Também foram denunciados por associação criminosa, estelionato, lavagem de dinheiro, pois movimentou muito dinheiro que certamente foi aplicado para transforma-lo de dinheiro ilícito para bens e maquiar a origem, por isso foi pedido a quebra de sigilo bancário, que já foi feita e está na fase de análise, e o coiote também foi denunciado por falsidade ideológica, pois atribuiu a si falsa identidade dizendo que era advogado.

 

Nessa quebra de sigilo, já ficou constatada o valor arrecadado com as fraudes?
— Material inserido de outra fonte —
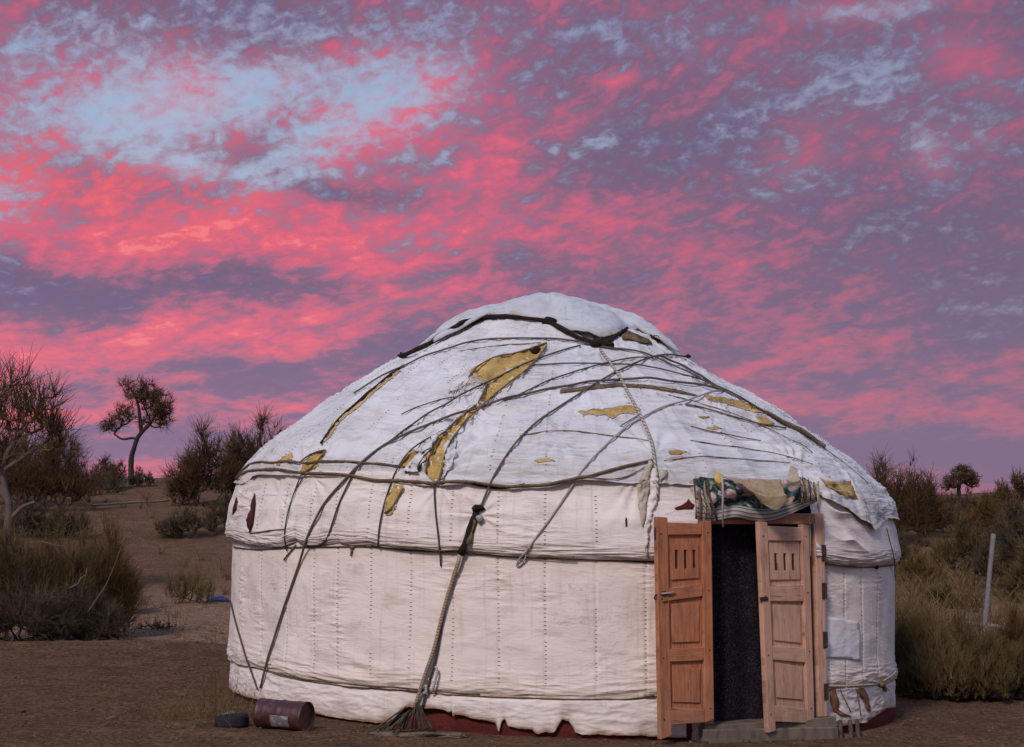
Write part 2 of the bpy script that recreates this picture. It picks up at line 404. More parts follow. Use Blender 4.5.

Ainda está em fase de investigação, pois é um processo muito detalhado, mas para se ter ideia somente na casa do coiote, que nunca foi advogado, foram encontrados 89 alvarás judiciais que somados chegam ao valor de R$ 1.100.000,00 (Um milhão e cem mil reais).

 

O que é um alvará judicial?

É o documento pelo qual o juiz informa à pessoa que há uma quantia depositada no banco e com esse documento ela pode ir ao banco sacar este valor. Normalmente quem saca o dinheiro é a própria pessoa beneficiada, mas sabe-se que muitas vezes eles mandavam  um secretário junto, que traziam o dinheiro até o escritório e ali faziam a divisão. Não é descartada a hipótese de que os próprios acusados fizessem o saque no banco, dependendo da procuração.

 

O fenômeno de 5.000 mil processos no Juizado Especial da Comarca parece estar em vias de ser desvelado. Em matéria publicada há cerca de dois anos pelo Portal Corrente, já constavam 3.800 processos na Comarca somente referente a empréstimos consignados, sem que ninguém soubesse dar uma explicação lógica para o fato. Sabe-se apenas, na data de hoje, que o número de entrada destes processos no Juizado Especial caiu vertiginosamente.

O Promotor finaliza informando que as investigações terão continuidade e que mais participantes da associação criminosa serão revelados.